TO DO> Copy each line below without leaving any out.

MATERIAL SUPPLIED>

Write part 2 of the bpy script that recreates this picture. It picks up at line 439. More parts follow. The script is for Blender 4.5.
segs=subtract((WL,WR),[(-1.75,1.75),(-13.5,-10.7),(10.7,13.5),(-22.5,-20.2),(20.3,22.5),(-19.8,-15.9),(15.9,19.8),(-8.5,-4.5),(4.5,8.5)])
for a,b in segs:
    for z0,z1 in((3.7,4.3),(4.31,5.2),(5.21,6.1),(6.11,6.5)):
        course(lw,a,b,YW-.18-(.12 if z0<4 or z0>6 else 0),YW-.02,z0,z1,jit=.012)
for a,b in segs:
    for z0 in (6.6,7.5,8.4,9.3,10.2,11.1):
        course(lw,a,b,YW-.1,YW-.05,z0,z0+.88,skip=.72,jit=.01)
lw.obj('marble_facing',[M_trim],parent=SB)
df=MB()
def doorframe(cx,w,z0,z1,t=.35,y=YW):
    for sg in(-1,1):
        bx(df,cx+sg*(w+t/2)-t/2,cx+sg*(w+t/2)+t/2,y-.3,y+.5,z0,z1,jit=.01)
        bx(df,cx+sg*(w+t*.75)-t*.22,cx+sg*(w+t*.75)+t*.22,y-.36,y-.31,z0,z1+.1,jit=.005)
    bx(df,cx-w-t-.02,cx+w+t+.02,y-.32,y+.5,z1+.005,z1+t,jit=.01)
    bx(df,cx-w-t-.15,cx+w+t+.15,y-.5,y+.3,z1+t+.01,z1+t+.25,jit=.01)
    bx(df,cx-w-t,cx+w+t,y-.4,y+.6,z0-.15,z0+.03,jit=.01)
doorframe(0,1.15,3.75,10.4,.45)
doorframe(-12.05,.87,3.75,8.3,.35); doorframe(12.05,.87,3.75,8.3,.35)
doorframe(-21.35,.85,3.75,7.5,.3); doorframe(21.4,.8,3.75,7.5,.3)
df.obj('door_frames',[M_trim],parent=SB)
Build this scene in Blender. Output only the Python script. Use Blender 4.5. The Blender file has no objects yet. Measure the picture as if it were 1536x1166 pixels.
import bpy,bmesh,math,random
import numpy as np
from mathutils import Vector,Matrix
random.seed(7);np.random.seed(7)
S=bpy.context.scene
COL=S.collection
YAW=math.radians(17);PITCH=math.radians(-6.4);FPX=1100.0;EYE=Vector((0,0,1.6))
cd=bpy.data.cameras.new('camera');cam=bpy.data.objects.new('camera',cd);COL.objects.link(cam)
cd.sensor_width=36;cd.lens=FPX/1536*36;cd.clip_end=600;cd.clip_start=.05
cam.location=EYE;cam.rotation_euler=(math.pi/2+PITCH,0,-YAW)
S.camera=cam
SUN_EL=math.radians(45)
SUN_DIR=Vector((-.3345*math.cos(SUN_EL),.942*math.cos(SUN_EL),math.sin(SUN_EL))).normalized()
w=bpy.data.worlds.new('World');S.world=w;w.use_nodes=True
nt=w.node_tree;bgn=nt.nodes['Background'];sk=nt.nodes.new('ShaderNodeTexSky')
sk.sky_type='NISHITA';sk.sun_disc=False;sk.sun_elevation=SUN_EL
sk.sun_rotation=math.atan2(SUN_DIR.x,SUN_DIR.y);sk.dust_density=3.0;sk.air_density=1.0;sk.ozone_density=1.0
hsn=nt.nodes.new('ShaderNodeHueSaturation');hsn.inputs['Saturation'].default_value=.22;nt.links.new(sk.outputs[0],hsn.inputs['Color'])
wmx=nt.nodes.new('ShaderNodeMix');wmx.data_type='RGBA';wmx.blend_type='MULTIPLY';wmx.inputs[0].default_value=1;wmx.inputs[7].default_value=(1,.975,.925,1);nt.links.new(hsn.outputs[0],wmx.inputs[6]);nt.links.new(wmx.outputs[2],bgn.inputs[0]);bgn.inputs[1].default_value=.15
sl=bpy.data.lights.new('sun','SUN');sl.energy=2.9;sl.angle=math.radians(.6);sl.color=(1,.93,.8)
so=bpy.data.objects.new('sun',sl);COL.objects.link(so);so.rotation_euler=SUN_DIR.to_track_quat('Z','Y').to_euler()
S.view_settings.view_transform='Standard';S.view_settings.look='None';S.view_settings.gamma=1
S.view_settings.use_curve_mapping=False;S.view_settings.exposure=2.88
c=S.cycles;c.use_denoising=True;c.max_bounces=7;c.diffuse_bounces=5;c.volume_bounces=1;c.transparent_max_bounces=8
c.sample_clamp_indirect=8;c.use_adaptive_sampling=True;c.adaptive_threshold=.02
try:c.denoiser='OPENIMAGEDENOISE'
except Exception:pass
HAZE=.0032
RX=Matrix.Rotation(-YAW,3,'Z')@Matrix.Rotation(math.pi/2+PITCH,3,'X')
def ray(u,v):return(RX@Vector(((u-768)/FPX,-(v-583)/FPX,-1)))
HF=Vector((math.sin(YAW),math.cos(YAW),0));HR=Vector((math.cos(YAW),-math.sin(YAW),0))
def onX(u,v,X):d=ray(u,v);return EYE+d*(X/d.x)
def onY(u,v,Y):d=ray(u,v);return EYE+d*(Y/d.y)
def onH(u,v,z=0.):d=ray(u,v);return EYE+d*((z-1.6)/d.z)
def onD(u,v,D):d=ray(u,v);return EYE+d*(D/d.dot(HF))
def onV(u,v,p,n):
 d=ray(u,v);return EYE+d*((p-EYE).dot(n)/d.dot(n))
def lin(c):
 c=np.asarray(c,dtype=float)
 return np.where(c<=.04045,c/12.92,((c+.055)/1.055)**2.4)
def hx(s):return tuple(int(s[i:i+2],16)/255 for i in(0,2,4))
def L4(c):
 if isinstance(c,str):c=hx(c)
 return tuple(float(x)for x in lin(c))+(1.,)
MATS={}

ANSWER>
Write part 2 of the bpy script that recreates this picture. It picks up at line 439. More parts follow. The script is for Blender 4.5.
segs=subtract((WL,WR),[(-1.75,1.75),(-13.5,-10.7),(10.7,13.5),(-22.5,-20.2),(20.3,22.5),(-19.8,-15.9),(15.9,19.8),(-8.5,-4.5),(4.5,8.5)])
for a,b in segs:
    for z0,z1 in((3.7,4.3),(4.31,5.2),(5.21,6.1),(6.11,6.5)):
        course(lw,a,b,YW-.18-(.12 if z0<4 or z0>6 else 0),YW-.02,z0,z1,jit=.012)
for a,b in segs:
    for z0 in (6.6,7.5,8.4,9.3,10.2,11.1):
        course(lw,a,b,YW-.1,YW-.05,z0,z0+.88,skip=.72,jit=.01)
lw.obj('marble_facing',[M_trim],parent=SB)
df=MB()
def doorframe(cx,w,z0,z1,t=.35,y=YW):
    for sg in(-1,1):
        bx(df,cx+sg*(w+t/2)-t/2,cx+sg*(w+t/2)+t/2,y-.3,y+.5,z0,z1,jit=.01)
        bx(df,cx+sg*(w+t*.75)-t*.22,cx+sg*(w+t*.75)+t*.22,y-.36,y-.31,z0,z1+.1,jit=.005)
    bx(df,cx-w-t-.02,cx+w+t+.02,y-.32,y+.5,z1+.005,z1+t,jit=.01)
    bx(df,cx-w-t-.15,cx+w+t+.15,y-.5,y+.3,z1+t+.01,z1+t+.25,jit=.01)
    bx(df,cx-w-t,cx+w+t,y-.4,y+.6,z0-.15,z0+.03,jit=.01)
doorframe(0,1.15,3.75,10.4,.45)
doorframe(-12.05,.87,3.75,8.3,.35); doorframe(12.05,.87,3.75,8.3,.35)
doorframe(-21.35,.85,3.75,7.5,.3); doorframe(21.4,.8,3.75,7.5,.3)
df.obj('door_frames',[M_trim],parent=SB)
Build this scene in Blender. Output only the Python script. Use Blender 4.5. The Blender file has no objects yet. Measure the picture as if it were 1536x1166 pixels.
import bpy,bmesh,math,random
import numpy as np
from mathutils import Vector,Matrix
random.seed(7);np.random.seed(7)
S=bpy.context.scene
COL=S.collection
YAW=math.radians(17);PITCH=math.radians(-6.4);FPX=1100.0;EYE=Vector((0,0,1.6))
cd=bpy.data.cameras.new('camera');cam=bpy.data.objects.new('camera',cd);COL.objects.link(cam)
cd.sensor_width=36;cd.lens=FPX/1536*36;cd.clip_end=600;cd.clip_start=.05
cam.location=EYE;cam.rotation_euler=(math.pi/2+PITCH,0,-YAW)
S.camera=cam
SUN_EL=math.radians(45)
SUN_DIR=Vector((-.3345*math.cos(SUN_EL),.942*math.cos(SUN_EL),math.sin(SUN_EL))).normalized()
w=bpy.data.worlds.new('World');S.world=w;w.use_nodes=True
nt=w.node_tree;bgn=nt.nodes['Background'];sk=nt.nodes.new('ShaderNodeTexSky')
sk.sky_type='NISHITA';sk.sun_disc=False;sk.sun_elevation=SUN_EL
sk.sun_rotation=math.atan2(SUN_DIR.x,SUN_DIR.y);sk.dust_density=3.0;sk.air_density=1.0;sk.ozone_density=1.0
hsn=nt.nodes.new('ShaderNodeHueSaturation');hsn.inputs['Saturation'].default_value=.22;nt.links.new(sk.outputs[0],hsn.inputs['Color'])
wmx=nt.nodes.new('ShaderNodeMix');wmx.data_type='RGBA';wmx.blend_type='MULTIPLY';wmx.inputs[0].default_value=1;wmx.inputs[7].default_value=(1,.975,.925,1);nt.links.new(hsn.outputs[0],wmx.inputs[6]);nt.links.new(wmx.outputs[2],bgn.inputs[0]);bgn.inputs[1].default_value=.15
sl=bpy.data.lights.new('sun','SUN');sl.energy=2.9;sl.angle=math.radians(.6);sl.color=(1,.93,.8)
so=bpy.data.objects.new('sun',sl);COL.objects.link(so);so.rotation_euler=SUN_DIR.to_track_quat('Z','Y').to_euler()
S.view_settings.view_transform='Standard';S.view_settings.look='None';S.view_settings.gamma=1
S.view_settings.use_curve_mapping=False;S.view_settings.exposure=2.88
c=S.cycles;c.use_denoising=True;c.max_bounces=7;c.diffuse_bounces=5;c.volume_bounces=1;c.transparent_max_bounces=8
c.sample_clamp_indirect=8;c.use_adaptive_sampling=True;c.adaptive_threshold=.02
try:c.denoiser='OPENIMAGEDENOISE'
except Exception:pass
HAZE=.0032
RX=Matrix.Rotation(-YAW,3,'Z')@Matrix.Rotation(math.pi/2+PITCH,3,'X')
def ray(u,v):return(RX@Vector(((u-768)/FPX,-(v-583)/FPX,-1)))
HF=Vector((math.sin(YAW),math.cos(YAW),0));HR=Vector((math.cos(YAW),-math.sin(YAW),0))
def onX(u,v,X):d=ray(u,v);return EYE+d*(X/d.x)
def onY(u,v,Y):d=ray(u,v);return EYE+d*(Y/d.y)
def onH(u,v,z=0.):d=ray(u,v);return EYE+d*((z-1.6)/d.z)
def onD(u,v,D):d=ray(u,v);return EYE+d*(D/d.dot(HF))
def onV(u,v,p,n):
 d=ray(u,v);return EYE+d*((p-EYE).dot(n)/d.dot(n))
def lin(c):
 c=np.asarray(c,dtype=float)
 return np.where(c<=.04045,c/12.92,((c+.055)/1.055)**2.4)
def hx(s):return tuple(int(s[i:i+2],16)/255 for i in(0,2,4))
def L4(c):
 if isinstance(c,str):c=hx(c)
 return tuple(float(x)for x in lin(c))+(1.,)
MATS={}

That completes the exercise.